Thursday, December 22, 2011

Bookreview: Hercule Poirot's Christmas


Author: Agatha Christie
Genre: Mystery
Published: 1938
Personal rating: 4/5
Yearly count: 69


It is Christmas Eve. The Lee family reunion is shattered by a deafening crash of furniture, followed by a high-pitched wailing scream. Upstairs, the tyrannical Simeon Lee lies dead in a pool of blood, his throat slashed. But when Hercule Poirot, who is staying in the village with a friend for Christmas, offers to assist, he finds an atmosphere not of mourning but of mutual suspicion. It seems everyone had their own reason to hate the old man.

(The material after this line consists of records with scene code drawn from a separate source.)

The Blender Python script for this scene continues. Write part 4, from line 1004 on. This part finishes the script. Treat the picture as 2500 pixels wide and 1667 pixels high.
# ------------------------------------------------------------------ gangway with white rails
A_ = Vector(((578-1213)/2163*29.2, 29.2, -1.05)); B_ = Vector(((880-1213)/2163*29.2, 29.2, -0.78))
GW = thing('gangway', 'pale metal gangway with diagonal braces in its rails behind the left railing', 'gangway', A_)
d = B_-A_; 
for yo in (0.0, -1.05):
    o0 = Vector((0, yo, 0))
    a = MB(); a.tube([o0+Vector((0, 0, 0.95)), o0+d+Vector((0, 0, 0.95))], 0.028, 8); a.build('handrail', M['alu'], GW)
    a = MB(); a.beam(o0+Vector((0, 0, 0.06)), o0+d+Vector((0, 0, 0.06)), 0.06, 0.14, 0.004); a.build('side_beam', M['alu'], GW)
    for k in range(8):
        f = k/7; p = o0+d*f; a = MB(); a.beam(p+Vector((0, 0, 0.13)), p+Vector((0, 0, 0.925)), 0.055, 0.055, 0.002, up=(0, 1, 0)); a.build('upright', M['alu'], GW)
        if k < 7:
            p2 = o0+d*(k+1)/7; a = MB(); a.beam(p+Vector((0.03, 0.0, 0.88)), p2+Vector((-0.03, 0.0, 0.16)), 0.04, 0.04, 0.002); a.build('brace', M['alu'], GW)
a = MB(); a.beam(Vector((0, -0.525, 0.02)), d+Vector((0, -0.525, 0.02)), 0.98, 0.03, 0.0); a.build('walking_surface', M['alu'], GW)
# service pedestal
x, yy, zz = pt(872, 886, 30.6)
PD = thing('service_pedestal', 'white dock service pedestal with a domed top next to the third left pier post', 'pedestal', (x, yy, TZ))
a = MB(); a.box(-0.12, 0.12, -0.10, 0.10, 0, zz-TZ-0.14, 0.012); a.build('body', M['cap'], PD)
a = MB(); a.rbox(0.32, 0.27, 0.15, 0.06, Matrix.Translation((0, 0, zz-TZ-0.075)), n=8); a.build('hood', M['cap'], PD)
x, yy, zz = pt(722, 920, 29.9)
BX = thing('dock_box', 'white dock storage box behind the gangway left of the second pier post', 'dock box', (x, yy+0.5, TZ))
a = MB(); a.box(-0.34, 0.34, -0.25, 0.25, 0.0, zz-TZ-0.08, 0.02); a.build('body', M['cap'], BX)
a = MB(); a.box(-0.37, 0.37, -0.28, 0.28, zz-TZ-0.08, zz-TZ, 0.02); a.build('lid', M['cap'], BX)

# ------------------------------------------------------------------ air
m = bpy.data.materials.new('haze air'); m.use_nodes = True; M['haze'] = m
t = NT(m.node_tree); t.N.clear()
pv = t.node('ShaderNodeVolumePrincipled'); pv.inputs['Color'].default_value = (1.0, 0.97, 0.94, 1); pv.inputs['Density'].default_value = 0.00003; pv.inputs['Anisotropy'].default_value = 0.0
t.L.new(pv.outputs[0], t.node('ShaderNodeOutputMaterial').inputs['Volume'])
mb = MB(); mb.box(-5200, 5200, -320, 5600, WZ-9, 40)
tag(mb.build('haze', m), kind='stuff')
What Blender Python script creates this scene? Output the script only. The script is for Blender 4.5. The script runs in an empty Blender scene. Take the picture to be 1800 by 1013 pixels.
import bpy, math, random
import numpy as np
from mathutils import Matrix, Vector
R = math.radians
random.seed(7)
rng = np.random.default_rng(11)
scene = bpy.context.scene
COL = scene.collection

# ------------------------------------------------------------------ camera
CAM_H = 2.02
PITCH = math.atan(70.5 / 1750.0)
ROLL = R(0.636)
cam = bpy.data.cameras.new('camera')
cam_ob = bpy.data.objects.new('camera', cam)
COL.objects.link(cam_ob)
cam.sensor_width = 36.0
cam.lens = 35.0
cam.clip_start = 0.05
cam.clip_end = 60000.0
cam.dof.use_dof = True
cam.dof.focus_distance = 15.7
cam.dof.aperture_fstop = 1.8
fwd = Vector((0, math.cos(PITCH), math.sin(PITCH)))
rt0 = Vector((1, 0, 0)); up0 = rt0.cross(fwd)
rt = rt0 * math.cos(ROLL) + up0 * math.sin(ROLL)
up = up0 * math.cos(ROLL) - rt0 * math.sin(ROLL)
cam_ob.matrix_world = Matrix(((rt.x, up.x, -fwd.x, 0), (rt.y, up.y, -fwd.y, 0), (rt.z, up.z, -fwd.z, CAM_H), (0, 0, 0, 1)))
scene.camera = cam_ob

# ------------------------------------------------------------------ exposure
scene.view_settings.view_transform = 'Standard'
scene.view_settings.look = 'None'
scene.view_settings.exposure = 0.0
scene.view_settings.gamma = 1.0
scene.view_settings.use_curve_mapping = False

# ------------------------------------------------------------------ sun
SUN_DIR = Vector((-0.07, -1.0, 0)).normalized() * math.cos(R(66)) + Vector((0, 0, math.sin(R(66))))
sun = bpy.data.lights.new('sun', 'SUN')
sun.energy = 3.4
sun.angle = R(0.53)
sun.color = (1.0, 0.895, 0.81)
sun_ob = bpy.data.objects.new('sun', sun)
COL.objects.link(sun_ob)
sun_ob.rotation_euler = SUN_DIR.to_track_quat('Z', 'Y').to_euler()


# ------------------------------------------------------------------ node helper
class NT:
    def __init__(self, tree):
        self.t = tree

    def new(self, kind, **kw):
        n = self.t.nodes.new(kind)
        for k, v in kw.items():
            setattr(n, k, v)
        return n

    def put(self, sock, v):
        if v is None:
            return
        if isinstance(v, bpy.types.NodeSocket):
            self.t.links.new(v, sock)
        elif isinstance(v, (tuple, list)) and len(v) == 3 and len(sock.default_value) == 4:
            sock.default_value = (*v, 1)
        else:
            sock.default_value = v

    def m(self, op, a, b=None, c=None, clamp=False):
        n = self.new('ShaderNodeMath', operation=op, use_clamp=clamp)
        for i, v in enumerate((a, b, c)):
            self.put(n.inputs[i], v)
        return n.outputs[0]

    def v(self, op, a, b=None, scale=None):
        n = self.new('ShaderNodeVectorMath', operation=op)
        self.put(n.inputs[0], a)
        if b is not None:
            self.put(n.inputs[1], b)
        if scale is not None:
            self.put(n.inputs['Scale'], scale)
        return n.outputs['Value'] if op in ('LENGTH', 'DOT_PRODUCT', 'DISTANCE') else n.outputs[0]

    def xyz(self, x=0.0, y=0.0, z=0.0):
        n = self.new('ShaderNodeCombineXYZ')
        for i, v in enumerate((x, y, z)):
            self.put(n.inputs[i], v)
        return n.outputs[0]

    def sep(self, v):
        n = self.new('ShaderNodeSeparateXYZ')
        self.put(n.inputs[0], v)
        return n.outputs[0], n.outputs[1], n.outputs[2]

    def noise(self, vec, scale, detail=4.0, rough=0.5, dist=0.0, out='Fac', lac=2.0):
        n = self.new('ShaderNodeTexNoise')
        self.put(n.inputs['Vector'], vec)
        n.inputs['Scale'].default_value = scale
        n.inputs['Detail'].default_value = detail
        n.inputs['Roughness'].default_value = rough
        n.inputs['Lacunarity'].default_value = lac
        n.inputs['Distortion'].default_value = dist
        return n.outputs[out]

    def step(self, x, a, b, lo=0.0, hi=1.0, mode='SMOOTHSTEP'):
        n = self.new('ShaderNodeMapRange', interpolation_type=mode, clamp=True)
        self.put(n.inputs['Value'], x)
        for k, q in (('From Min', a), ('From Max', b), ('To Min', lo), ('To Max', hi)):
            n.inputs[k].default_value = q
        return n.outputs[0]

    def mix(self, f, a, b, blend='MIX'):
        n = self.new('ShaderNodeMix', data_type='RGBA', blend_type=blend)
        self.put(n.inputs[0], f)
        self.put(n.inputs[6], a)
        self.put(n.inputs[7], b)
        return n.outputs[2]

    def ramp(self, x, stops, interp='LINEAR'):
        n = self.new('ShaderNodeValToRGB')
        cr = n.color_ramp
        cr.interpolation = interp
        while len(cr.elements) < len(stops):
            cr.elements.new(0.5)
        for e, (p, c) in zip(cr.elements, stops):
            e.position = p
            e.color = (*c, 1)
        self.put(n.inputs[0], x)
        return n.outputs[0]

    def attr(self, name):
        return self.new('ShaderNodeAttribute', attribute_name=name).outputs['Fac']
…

Hercule Poirot’s Christmas is an old-fashioned mystery, where all suspects are gathered in one manor house in the country and the murder victim is despised by all. The fact that it is Christmas makes the actions of Simeon Lee, the murder victim, all the more vicious, and without it being Christmas the murder would probably never have taken place, or at least there would have been fewer suspects with motive around. As always in Agatha Christie’s books there are plenty of secrets to go around and it falls to Hercule Poirot to find those details that actually matter in this murder case. I don’t always like Hercule Poirot as a character, but he was more tolerable in this book than normal. And the twist at the end was brilliant.